From Africa Renewal, Vol.20 #3 (October 2006), page 6 By Gumisai Mutume Another focus of action has been on spreading entrepreneurship skills beyond the schools. A number of countries have introduced entrepreneurship training programmes, including Gambia, Kenya, Malawi, Nigeria, Swaziland and Zimbabwe. Policymakers believe that the promotion of small-business enterprises and the informal sector offer quick solutions to joblessness.
In Nigeria, which has more than 10 million small-business owners, the government supports new entrepreneurs through a network of about 20 industrial development centres that train youth, help them turn their ideas into feasible business ventures and supply them with credit.

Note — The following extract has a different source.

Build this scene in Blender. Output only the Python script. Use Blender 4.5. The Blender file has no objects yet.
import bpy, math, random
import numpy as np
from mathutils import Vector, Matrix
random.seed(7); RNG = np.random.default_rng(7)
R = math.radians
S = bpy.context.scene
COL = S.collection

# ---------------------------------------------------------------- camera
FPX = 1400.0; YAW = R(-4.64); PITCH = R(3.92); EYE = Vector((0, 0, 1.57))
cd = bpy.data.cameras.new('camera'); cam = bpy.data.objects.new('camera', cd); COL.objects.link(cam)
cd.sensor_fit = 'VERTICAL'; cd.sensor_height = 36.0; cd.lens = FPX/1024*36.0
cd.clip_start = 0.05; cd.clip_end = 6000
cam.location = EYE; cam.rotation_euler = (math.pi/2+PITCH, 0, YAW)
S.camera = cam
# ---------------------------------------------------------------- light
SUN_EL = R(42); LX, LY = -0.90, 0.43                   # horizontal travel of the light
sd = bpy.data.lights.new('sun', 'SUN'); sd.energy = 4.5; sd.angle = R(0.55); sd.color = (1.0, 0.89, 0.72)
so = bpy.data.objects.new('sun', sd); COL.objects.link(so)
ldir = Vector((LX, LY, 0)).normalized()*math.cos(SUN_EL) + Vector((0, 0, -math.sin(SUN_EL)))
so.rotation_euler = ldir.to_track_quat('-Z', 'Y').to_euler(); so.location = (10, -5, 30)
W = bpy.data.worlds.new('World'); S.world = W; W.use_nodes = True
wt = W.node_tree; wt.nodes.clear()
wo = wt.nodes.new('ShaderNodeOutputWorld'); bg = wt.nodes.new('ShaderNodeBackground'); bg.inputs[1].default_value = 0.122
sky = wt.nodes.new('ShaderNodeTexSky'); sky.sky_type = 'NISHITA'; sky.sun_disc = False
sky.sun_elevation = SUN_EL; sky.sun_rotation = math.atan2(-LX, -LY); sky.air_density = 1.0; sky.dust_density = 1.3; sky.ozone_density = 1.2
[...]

But many of these programmes are not easily accessible to women, notes Ms. Christiana Okojie of the University of Benin, Nigeria. “Studies have shown that women tend to benefit less … as they are crowded out by men,” she reports. Women are at the back of the job queue, since they generally have lower levels of education, due in part to cultural and other biases against the training of girls. Ms. Okojie argues that governments should put in place deliberate affirmative action policies for poor, rural women and should establish training programmes in sectors that employ many women, such as trading and agricultural processing.
Responding to the need for gender-specific programmes, women lawyers, bankers, entrepreneurs and trainers set up the Kenya Women Finance Trust in 1981. It is the only micro-finance institution in the country exclusively for women, and it has more than 100,000 members. It grants cheap credit to low-income earners to start small businesses.